In 1936, Hildegard Trutz, a recent high school graduate, was selected as one of the Nazi regime’s “purebred” women. Trutz would later become the mistress of an SS officer and give birth to the Aryan children that Nazi leader Hitler so desperately desired.

Hildegard Trutz was one of the many women who belonged to a program called Lebensborn (meaning “fountain of life”) of the Nazi regime under the leadership of Nazi dictator Hitler.

This program was implemented by the Nazis to counteract the sharp decline in the birth rate in Germany, as well as to create the Aryan generation, the “superior race” according to Hitler’s eugenic theory.

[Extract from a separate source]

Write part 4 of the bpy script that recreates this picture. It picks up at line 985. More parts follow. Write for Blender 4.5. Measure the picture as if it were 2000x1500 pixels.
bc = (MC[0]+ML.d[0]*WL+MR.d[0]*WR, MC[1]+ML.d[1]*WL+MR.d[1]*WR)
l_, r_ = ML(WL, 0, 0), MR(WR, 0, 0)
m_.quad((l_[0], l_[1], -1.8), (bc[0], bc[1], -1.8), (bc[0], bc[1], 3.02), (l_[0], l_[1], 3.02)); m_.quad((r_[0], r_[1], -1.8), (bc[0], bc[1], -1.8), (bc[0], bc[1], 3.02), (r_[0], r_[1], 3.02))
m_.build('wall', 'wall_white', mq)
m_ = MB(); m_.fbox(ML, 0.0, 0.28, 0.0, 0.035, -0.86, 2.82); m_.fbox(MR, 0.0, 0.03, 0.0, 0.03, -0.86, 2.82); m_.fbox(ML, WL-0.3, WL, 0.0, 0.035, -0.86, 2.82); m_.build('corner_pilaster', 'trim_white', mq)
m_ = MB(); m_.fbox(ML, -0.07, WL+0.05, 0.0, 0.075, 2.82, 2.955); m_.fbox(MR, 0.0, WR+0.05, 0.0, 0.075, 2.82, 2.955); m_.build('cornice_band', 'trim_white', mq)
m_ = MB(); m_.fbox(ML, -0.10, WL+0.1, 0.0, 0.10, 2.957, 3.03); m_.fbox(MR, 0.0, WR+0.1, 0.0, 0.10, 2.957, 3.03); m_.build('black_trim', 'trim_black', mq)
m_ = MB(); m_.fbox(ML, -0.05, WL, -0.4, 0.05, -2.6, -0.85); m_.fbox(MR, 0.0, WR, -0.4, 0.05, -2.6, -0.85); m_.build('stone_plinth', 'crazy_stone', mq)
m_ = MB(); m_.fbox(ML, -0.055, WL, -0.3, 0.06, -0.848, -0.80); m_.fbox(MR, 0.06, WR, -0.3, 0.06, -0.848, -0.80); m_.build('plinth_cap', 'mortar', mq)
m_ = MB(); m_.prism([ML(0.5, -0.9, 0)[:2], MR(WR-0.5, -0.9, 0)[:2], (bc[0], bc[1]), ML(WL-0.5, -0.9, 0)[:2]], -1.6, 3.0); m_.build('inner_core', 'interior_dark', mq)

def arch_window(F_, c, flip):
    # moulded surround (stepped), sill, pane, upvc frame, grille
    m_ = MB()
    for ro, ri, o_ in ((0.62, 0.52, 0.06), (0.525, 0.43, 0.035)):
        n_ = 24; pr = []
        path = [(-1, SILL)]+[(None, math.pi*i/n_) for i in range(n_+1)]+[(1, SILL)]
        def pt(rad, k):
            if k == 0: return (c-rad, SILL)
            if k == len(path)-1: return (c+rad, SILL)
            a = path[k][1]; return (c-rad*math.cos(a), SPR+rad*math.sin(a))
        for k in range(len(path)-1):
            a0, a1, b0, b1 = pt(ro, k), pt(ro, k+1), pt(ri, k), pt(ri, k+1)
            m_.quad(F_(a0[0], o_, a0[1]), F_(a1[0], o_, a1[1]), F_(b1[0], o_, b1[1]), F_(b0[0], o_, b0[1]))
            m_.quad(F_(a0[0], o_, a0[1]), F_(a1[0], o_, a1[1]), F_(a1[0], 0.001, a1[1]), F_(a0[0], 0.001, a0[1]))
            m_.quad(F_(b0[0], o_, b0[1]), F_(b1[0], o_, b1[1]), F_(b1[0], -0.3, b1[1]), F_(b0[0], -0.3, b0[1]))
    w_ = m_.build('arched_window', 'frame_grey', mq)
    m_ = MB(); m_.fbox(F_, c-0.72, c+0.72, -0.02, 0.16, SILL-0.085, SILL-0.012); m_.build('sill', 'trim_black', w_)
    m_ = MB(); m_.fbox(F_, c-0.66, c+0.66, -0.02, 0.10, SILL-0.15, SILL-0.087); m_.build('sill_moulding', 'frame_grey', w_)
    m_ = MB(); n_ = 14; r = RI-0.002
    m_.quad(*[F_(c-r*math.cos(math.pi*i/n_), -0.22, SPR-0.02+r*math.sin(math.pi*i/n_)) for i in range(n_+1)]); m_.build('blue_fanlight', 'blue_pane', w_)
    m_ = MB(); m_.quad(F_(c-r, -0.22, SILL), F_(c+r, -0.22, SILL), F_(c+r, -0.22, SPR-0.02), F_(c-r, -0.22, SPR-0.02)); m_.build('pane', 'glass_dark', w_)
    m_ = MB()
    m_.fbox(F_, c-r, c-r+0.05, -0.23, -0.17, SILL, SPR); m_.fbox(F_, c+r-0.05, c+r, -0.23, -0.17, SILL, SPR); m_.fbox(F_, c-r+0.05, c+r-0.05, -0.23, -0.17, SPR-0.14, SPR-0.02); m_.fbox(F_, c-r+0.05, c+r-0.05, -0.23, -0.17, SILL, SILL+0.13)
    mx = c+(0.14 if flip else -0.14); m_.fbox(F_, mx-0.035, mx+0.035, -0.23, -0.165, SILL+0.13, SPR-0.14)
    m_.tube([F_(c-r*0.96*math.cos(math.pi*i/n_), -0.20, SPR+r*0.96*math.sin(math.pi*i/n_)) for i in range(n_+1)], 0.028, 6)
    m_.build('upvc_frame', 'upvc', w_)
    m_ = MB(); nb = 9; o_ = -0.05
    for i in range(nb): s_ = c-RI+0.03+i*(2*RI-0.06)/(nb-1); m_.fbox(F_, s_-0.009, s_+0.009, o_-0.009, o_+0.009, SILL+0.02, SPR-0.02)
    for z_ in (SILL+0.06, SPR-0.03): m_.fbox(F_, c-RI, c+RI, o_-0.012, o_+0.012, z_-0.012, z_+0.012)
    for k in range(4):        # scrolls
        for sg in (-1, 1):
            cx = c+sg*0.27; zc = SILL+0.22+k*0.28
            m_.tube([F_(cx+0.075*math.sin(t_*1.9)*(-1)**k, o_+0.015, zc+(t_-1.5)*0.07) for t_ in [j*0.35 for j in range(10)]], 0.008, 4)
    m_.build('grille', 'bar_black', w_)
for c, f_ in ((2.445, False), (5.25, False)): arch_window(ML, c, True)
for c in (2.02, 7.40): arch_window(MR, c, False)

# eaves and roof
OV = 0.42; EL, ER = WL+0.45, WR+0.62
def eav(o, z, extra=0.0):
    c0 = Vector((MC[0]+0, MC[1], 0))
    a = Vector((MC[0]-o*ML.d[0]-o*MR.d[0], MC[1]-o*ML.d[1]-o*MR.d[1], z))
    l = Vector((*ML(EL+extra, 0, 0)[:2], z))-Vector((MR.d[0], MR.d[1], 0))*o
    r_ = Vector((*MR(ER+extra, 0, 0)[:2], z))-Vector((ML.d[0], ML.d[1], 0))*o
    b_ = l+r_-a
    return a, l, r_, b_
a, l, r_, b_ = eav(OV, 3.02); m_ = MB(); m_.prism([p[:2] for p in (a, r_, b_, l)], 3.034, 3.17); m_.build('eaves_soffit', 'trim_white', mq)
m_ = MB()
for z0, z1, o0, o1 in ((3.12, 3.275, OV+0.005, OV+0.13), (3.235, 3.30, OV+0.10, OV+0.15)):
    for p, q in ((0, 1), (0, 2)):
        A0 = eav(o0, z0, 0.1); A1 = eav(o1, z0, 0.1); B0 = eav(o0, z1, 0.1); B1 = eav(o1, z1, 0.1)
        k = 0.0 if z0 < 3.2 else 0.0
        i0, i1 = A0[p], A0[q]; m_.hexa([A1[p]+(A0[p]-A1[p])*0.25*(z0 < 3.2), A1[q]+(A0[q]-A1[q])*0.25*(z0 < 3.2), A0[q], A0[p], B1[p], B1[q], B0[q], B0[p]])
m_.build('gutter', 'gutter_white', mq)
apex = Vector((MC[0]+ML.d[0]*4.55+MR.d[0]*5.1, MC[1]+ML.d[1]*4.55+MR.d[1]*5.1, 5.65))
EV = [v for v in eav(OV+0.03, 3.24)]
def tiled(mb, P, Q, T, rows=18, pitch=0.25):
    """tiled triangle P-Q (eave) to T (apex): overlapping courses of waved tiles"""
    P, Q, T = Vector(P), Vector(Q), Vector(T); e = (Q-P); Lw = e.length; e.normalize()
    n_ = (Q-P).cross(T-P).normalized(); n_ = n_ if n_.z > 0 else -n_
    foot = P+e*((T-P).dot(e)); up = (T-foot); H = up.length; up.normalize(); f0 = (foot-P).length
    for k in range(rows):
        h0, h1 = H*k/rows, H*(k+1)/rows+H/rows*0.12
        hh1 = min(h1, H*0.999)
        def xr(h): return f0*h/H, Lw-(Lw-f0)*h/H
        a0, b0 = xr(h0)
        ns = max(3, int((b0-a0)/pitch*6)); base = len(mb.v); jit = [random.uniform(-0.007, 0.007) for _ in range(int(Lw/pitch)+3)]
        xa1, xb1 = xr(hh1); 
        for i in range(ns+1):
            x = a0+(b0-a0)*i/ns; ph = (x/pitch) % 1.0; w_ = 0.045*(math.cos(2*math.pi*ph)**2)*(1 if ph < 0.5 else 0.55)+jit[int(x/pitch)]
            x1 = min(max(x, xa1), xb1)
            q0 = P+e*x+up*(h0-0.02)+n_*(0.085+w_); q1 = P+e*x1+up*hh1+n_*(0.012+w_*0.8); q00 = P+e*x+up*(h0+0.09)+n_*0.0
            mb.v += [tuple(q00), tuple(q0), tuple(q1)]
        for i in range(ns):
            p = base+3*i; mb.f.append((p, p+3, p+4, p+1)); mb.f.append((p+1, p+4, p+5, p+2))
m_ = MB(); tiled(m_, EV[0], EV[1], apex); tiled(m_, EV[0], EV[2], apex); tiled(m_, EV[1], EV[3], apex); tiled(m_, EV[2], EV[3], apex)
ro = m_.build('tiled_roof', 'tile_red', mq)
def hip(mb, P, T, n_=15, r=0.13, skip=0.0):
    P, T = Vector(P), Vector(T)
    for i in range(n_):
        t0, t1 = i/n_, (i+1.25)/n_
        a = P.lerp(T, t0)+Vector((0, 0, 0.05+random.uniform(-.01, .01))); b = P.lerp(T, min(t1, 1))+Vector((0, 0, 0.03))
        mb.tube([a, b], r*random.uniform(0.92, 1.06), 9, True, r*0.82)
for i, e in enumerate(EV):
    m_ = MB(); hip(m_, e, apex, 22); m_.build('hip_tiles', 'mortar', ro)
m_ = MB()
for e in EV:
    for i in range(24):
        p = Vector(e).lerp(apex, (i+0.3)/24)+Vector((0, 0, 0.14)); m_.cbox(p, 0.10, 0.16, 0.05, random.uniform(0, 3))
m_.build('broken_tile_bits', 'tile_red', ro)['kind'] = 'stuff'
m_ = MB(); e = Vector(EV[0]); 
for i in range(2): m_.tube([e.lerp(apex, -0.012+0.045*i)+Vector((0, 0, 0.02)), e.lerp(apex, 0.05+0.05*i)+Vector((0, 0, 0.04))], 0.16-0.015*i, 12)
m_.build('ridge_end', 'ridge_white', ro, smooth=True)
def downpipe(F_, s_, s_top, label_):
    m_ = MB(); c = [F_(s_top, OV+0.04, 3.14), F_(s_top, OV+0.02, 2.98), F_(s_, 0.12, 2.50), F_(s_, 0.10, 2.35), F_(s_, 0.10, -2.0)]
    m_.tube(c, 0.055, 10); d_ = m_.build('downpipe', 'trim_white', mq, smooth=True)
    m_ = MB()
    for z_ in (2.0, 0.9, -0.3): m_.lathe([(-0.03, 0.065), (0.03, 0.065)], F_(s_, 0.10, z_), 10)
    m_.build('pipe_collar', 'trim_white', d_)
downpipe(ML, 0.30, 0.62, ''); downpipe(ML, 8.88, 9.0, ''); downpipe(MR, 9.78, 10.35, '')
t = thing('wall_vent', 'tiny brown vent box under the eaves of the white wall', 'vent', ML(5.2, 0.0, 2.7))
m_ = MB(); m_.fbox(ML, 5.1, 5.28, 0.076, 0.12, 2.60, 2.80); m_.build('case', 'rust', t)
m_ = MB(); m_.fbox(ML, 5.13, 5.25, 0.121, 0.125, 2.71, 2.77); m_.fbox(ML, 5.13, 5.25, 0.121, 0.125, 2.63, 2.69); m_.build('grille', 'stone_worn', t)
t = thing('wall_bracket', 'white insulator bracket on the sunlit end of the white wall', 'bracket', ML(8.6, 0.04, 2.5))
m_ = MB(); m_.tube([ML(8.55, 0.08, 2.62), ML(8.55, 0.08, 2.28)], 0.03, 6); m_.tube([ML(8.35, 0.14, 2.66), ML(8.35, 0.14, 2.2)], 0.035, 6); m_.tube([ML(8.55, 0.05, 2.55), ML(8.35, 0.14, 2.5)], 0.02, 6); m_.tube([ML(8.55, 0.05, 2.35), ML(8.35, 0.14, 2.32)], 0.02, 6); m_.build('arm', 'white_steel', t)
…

It is estimated that some 20,000 children were born and raised during Hitler’s period of absolute power in Germany. These blond, blue-eyed Aryan children were raised primarily in Germany and Norway.

Hildegard Trutz, with her blond hair, blue eyes, tall stature, and wide hips and pelvis, which facilitated childbirth, was considered a perfect example of the “ideal German” woman Hitler sought to bear Aryan children: the perfect future generation that would lead the nation.

The reason Hildegard Trutz and many other German women decided to give birth to these pure-blooded Aryan children was that they were “mad” for Hitler and the Nazi regime. They believed they had immense value for the country.

By participating in the Lebensborn program, Trutz and the other girls had to sign documents relinquishing all rights and responsibilities related to their children because the children would become the property of the Nazi regime. Babies born under this program would be raised in special Nazi academies.

Tall, healthy, blond, and blue-eyed SS officers were selected as “partners” for Trutz and the other girls to father pure-blooded Aryan babies.

All the girls participating in this program used a false name and did not know the real name of the child’s father.

A few weeks after giving birth, the children were separated from their mothers. From that moment on, Trutz, like many other girls, knew nothing about the children they had borne.

After World War II ended, many of the children were adopted. Most of these children didn’t know how they came into the world.